Art Inspection

Cruising, BDSM, and Grindr: An Interview with Artist Jacolby Satterwhite

To commemorate Pride a few weeks back, Grindr took over the top two floors of The Standard, High Line and put on one of the wildest parties we've attended in some time...which is really saying something. Five select artists curated by Visionaire, each tied to the LGBT community in one way or another, transformed rooms into immersive art experiences. One of those artists was Jacolby Satterwhite, who created what was probably the wildest experience of the night. Visitors were styled in Helmut Lang leather pieces and placed in front of a green screen, where they were superimposed into a scene from 1980s Central Park to recreate the experience of gay cruising. 

Not yet 30, Satterwhite has had his multi-disciplinary works featured in the Whitney, Studio Museum in Harlem, and MoMA PS1, among several others. We caught up with him after the event to find out more about the inspiration for his Pride party installation, his view on today's gay culture, and the strangest encounter he's ever had on Grindr. 
Hometown? 
Columbia, South Carolina.
 
When and why did you move to New York City? 
I moved to New York City in 2006, but went to graduate school and twelve or more residencies until 2013. I moved to New York City because most of my opportunities in the art world were stationed there and it would be impractical to commute as a performance artist. I also can only function in this city. If I lived anywhere else, I would be institutionalized in a mental health facility. 
What was the inspiration for your installation? 
I thought it would be interesting to bring a haptic experience to a digital cruising app party. Cruising in Central Park is such a visceral, tactile, risky, and primal queer experience. I thought it would be funny to render a CGI version of Central Park and have a green screen party where people can feel like they are in a queer safe space and perform their fantasies. Compositing real human beings in a digital forest space that is referencing pre-digital cruising for an app that mediates real hookup encounters was a funny joke to me. 

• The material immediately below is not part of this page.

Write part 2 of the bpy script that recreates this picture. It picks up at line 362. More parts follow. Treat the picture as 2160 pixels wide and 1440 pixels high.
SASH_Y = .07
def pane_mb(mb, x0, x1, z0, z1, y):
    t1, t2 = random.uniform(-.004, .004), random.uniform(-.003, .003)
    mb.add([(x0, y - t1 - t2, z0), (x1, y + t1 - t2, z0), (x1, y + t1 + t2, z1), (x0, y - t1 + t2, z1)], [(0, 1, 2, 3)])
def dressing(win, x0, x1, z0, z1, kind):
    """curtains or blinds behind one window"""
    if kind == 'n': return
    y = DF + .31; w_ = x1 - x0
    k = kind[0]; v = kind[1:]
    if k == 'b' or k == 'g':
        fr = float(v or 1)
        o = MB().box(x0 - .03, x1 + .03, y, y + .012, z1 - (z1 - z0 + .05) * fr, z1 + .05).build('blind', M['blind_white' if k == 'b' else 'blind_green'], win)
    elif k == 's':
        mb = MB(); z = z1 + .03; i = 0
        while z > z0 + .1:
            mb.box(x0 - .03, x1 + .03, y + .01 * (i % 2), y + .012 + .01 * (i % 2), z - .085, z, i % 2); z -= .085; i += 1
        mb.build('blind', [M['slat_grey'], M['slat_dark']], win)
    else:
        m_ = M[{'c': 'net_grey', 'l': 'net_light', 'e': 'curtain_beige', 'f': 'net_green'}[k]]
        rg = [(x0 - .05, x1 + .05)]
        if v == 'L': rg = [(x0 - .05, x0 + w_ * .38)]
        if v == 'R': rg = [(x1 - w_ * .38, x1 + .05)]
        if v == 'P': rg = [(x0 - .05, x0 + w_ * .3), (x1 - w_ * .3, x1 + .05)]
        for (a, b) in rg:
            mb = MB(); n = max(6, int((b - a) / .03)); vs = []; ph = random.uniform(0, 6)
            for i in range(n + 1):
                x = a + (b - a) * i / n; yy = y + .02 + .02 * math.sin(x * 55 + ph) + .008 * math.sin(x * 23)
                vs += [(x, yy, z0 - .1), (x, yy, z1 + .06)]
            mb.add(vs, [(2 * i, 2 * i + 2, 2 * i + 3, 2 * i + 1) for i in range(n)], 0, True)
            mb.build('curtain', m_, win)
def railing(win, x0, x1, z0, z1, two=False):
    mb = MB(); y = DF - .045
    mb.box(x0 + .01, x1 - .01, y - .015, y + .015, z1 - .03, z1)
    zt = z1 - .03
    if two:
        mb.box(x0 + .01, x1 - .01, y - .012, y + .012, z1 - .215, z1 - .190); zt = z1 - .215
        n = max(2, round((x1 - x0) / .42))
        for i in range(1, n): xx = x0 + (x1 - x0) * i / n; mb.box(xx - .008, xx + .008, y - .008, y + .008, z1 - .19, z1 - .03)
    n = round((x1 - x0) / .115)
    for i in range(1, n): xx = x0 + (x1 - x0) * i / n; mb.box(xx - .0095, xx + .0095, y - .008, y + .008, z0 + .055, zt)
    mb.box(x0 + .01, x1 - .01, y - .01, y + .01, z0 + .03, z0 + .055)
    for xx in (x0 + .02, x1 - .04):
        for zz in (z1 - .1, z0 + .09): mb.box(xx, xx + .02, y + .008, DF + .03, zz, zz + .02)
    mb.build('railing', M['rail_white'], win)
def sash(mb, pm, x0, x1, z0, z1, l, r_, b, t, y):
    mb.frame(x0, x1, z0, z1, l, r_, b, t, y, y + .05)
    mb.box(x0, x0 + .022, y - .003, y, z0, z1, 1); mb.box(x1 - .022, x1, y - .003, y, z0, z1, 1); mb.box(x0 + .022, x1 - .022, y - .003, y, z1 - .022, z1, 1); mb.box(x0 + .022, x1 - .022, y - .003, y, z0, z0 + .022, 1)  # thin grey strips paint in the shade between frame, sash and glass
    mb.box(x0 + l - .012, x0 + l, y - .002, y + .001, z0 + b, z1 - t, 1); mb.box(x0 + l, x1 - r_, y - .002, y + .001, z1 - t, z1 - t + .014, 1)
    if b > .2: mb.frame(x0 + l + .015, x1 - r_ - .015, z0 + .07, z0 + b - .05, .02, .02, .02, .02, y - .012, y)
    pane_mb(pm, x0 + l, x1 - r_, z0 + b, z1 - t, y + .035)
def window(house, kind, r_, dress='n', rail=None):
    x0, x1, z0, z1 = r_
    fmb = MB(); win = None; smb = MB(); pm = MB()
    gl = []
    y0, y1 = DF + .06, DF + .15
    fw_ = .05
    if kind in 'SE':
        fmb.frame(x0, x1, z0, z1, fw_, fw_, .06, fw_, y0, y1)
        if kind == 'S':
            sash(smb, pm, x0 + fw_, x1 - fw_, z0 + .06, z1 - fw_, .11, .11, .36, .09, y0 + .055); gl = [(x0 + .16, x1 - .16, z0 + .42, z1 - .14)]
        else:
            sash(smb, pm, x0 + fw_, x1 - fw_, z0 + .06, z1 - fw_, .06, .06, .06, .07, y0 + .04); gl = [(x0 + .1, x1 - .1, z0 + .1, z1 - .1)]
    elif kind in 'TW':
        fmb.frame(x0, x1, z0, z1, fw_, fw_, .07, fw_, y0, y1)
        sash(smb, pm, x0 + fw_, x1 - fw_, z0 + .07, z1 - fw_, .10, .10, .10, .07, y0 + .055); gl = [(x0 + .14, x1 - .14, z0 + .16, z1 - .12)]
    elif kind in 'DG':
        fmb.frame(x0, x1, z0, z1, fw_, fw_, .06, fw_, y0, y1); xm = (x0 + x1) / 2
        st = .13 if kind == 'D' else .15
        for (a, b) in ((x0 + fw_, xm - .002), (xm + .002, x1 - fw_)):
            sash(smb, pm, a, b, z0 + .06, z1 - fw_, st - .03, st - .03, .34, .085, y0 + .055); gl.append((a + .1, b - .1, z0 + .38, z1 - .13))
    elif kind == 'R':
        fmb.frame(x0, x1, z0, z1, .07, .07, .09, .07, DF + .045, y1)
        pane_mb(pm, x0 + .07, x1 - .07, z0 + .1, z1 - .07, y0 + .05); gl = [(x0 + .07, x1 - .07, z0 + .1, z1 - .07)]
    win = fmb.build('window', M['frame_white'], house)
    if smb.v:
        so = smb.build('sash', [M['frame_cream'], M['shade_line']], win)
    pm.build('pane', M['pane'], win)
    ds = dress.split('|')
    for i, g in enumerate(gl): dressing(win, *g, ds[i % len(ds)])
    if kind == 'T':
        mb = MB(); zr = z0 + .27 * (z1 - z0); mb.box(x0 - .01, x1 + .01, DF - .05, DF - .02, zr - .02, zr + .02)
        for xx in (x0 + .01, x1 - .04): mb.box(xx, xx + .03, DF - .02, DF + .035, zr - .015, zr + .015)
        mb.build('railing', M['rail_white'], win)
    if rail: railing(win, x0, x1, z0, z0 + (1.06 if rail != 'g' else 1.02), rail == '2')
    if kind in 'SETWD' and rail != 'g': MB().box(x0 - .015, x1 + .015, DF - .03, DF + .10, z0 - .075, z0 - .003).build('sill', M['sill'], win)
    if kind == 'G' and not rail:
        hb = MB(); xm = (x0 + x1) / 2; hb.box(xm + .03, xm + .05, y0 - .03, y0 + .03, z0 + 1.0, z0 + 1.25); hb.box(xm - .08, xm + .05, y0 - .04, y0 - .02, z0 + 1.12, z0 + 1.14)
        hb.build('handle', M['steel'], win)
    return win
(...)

Why did you choose to focus on cruising, leather, and BDSM?
Since it was Grindr’s party, I thought it would be tongue-and-cheek and ironic to create a digital environment that echoes pre-Grindr cruising, which usually was in parks, bathrooms, libraries, etc. 
 
Formally, Helmut Lang’s minimal harnesses and BDSM gear lend themselves to the mechanical aesthetics of my 3D animations. The gear improves the possibilities for me to subvert and integrate my actors into CGI space.
 
What’s your relationship to the leather scene? 
In my real life, I don’t like having sex with S&M gear. I can do much more grotesque and aggressive play without it. However, I do spend a great deal of time in the context of leather bars and queer clubs being an advice column. I’m like Debbie from Queer as Folk, I just provide social harmony in those spaces, kind of like I did at Slumbr. 

What’s one piece of leather/bondage that everyone should own? 
The bible. Just kidding. 
Where and when did you go to your first gay club? 
A club called Colors in Columbia, South Carolina.
 
If you could time travel back to any gay scene/locale in history, what would it be? 
Studio 54, Paradise Garage, Limelight, Area, Danceteria, and the Tunnel. 
 
What do you plan to do with the video from the installation?
I am going to incorporate all of the participants in a complex CGI construction of a cruising park. 
 
What was it like interacting with the crowd at the installation? Any surprises?
I was in deep euphoria witnessing everyone let their guard down and become fully queer. No matter what age, sex, gender, class, or profession, it seemed like my room was a portal to disembodiment, fantasy, a queer space, and freedom. 
Your strangest encounter on Grindr? 
I’ve only had 4 hookups in my life on Grindr, however, one of them included this muscular guy with tribal tats from neck to toe. He messaged me first, and something about my reply made him respond: “Masc only. You aren’t masc!” and then he blocked me. Five months later, he messaged me again to come over, so I did. I waited for 15 minutes in front of his door, because his mom and sister were inside. When I walked in, there were over 150 mannequin heads with wigs shelved on his wall, because he was a wig maker for Upper East Side ladies. He grabbed me by the neck and sexually assaulted me (with consent ) like a WWF wrestler. His occupation versus his physical aesthetic and mannerisms was a funny paradox that hinted at all of his internal conflicts and self-loathing.
 
What was the most memorable moment from Grindr’s pride party? 
It was all a transgressive, drunken blur. I am being reminded of many things that happened as of today. 
Your installation harkened back to Robert Mapplethorpe, an icon of a different era who made his name in the Meatpacking District. What’s your relationship to his work? 
My gallery represents him, and I feel like my lifestyle, peer group, social arena, and life integrates itself into my work in a similar way. He documented his queer and artistic arena with traditional photography. I am documenting mine by collecting muses on green screen, footage from real life, and integrating them into a CGI journal. Language and poetry pivots my visual system in a way that composition and light translated his life. 
 
How do you reconcile today’s gay/queer culture with its larger history?
We’re in a watershed moment, where the binaries seem to finally be destabilizing, blurring, and consequentially creating new creative potentialities for society.